Repeat exactly the lines running from the first line of the data to the line containing "0.05, 0.6, spec=0.35)", both ends included, and nothing else; drop the pictures.

Data excerpts

** START **

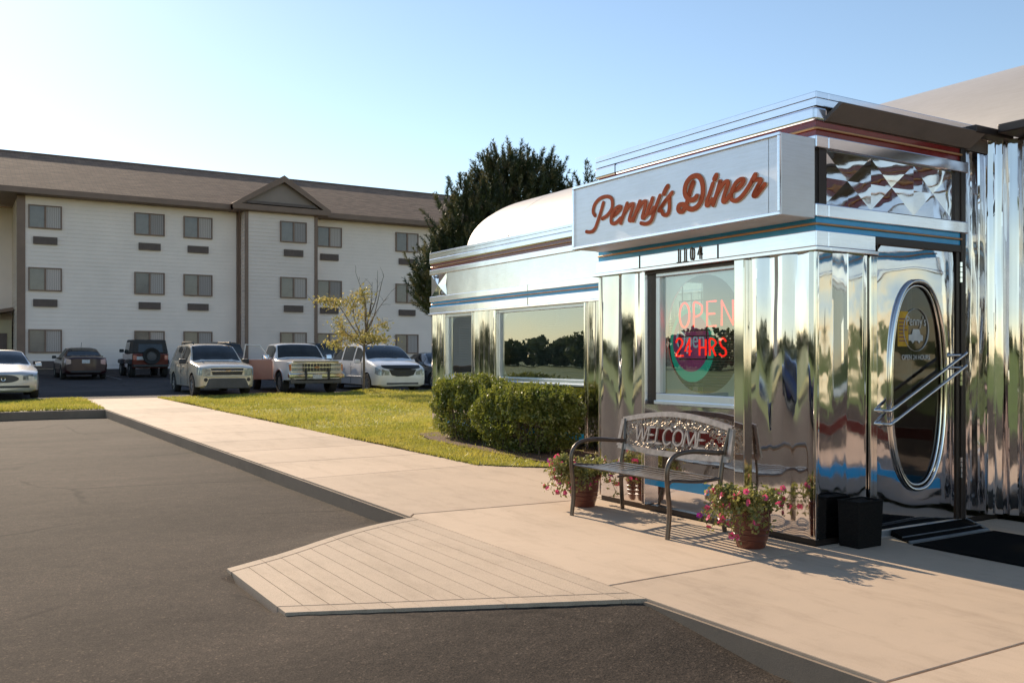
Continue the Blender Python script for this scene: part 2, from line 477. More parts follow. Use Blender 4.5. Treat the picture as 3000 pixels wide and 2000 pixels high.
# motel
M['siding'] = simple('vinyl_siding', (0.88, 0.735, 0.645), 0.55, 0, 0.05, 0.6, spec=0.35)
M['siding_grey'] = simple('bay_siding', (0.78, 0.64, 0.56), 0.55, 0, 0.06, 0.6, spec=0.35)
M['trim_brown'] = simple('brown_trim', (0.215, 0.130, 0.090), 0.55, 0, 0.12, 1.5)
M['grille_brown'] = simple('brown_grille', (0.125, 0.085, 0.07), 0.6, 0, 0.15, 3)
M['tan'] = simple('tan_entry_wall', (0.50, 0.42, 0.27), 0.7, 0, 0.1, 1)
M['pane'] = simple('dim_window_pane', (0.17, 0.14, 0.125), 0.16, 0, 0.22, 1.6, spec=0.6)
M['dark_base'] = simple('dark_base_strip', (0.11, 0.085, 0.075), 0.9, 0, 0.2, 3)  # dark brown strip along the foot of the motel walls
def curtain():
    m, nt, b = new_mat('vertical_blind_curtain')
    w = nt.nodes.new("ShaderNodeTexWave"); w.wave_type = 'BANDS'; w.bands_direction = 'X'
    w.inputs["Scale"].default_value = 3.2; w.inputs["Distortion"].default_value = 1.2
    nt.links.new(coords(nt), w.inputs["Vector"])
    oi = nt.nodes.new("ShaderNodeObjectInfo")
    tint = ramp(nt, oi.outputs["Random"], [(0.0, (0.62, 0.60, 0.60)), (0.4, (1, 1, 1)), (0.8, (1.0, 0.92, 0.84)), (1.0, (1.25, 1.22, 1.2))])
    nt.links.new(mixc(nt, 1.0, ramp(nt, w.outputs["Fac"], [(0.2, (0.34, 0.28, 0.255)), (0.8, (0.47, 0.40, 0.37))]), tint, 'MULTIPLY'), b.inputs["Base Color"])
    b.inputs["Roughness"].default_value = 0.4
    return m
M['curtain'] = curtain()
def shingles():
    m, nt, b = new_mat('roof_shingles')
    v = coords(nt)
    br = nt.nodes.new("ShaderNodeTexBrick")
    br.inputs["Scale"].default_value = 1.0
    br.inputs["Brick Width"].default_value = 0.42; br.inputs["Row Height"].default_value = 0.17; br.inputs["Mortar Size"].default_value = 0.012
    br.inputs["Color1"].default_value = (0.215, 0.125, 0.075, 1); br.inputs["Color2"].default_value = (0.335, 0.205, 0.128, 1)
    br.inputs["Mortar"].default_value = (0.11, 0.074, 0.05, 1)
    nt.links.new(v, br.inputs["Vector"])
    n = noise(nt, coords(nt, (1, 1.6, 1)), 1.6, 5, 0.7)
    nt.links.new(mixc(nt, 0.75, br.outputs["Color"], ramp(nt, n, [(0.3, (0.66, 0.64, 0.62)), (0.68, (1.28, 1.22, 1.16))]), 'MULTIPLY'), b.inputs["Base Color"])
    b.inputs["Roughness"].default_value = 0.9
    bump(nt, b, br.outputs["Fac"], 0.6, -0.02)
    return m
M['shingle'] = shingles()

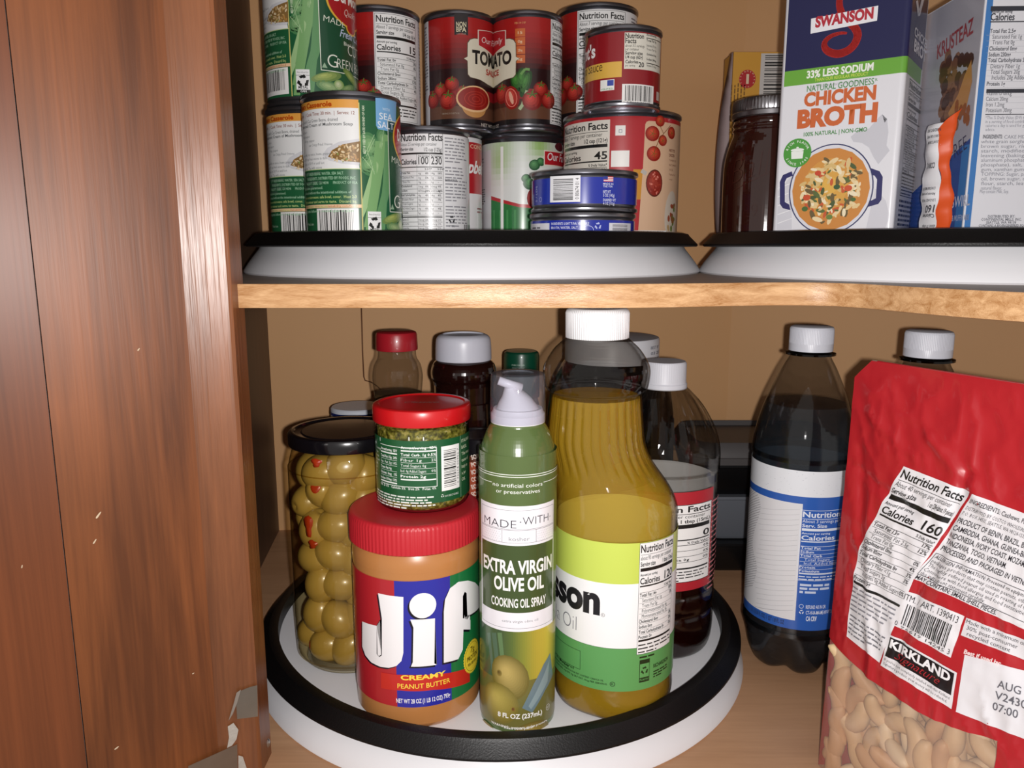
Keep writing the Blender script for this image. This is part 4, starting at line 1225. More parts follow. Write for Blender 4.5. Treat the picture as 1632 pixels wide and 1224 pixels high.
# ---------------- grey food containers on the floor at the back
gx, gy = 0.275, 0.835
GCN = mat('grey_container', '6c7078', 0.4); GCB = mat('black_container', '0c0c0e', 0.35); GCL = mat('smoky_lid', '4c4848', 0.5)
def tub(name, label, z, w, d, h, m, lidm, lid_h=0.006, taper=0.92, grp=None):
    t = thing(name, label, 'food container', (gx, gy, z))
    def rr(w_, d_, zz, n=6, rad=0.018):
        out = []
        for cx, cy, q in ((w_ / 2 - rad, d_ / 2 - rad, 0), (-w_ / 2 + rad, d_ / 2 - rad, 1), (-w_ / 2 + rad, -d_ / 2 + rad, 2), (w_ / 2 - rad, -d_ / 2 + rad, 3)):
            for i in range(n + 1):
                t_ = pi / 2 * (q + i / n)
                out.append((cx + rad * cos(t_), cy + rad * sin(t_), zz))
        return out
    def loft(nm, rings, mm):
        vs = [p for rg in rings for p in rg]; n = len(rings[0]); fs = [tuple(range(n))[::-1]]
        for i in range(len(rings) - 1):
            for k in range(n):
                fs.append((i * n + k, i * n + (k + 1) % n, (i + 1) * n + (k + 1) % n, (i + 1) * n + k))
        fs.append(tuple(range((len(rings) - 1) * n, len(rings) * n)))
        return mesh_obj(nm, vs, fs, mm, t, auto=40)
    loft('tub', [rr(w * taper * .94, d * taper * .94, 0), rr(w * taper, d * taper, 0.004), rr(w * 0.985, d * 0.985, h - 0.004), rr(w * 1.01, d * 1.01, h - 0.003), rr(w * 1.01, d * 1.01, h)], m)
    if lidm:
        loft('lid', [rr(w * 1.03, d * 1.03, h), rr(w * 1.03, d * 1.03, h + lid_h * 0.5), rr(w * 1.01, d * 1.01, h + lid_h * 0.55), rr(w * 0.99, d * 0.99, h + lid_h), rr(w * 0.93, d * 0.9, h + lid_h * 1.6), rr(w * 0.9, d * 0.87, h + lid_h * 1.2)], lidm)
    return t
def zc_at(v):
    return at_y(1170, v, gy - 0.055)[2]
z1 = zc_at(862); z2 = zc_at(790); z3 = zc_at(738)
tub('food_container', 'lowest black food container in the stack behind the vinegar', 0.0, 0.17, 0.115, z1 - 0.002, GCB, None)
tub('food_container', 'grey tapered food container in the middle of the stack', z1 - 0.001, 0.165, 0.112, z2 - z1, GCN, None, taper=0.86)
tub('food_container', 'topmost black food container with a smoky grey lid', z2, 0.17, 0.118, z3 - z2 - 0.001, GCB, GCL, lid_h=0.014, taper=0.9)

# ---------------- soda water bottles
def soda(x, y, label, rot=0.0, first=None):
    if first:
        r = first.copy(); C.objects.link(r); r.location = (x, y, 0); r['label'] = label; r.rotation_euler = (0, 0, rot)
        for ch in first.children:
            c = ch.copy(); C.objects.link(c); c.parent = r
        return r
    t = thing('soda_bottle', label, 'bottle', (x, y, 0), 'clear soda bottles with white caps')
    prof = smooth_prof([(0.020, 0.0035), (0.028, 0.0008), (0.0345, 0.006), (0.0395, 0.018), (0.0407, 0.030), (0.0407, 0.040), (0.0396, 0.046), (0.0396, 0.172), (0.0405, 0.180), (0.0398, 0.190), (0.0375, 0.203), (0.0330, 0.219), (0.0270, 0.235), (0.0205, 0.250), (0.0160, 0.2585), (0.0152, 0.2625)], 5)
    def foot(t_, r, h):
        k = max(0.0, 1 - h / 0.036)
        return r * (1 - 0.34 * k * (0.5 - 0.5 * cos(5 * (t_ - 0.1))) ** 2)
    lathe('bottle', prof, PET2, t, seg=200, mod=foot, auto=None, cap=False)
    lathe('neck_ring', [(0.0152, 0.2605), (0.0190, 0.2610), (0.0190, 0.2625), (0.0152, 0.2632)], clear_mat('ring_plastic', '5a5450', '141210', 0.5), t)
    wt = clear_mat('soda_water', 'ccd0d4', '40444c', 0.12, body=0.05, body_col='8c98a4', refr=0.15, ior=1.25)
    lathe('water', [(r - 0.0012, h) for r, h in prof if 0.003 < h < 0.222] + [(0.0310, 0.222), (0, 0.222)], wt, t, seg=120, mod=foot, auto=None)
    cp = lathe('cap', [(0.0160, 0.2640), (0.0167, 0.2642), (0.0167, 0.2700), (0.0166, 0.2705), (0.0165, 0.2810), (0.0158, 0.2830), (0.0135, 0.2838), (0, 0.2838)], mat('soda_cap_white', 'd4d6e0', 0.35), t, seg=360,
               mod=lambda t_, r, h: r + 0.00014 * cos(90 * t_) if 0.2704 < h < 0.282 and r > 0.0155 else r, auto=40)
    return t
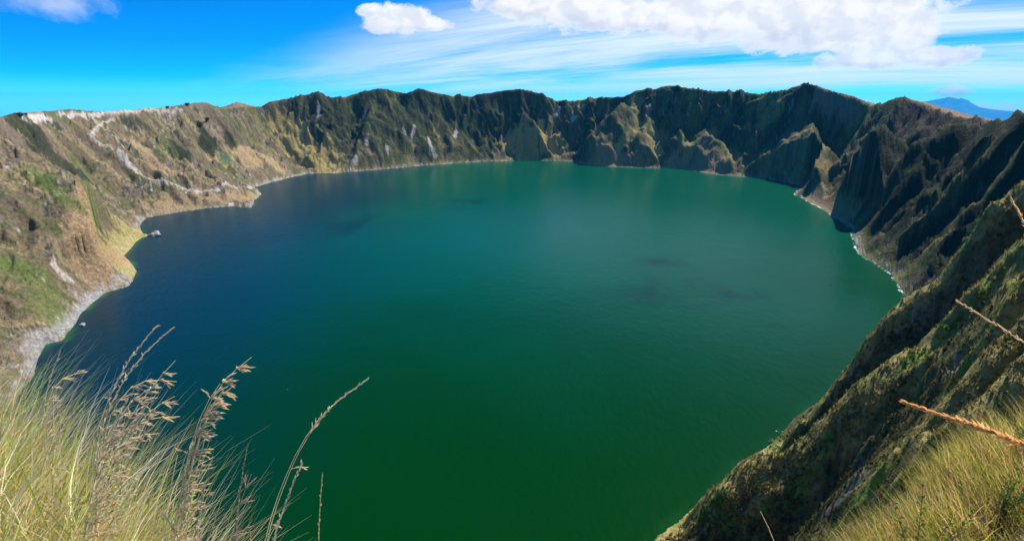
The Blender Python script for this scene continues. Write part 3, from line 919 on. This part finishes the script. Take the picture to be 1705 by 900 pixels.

** END **

Answer to the task
Continue the Blender Python script for this scene: part 2, from line 477. More parts follow. Use Blender 4.5. Treat the picture as 3000 pixels wide and 2000 pixels high.
# motel
M['siding'] = simple('vinyl_siding', (0.88, 0.735, 0.645), 0.55, 0, 0.05, 0.6, spec=0.35)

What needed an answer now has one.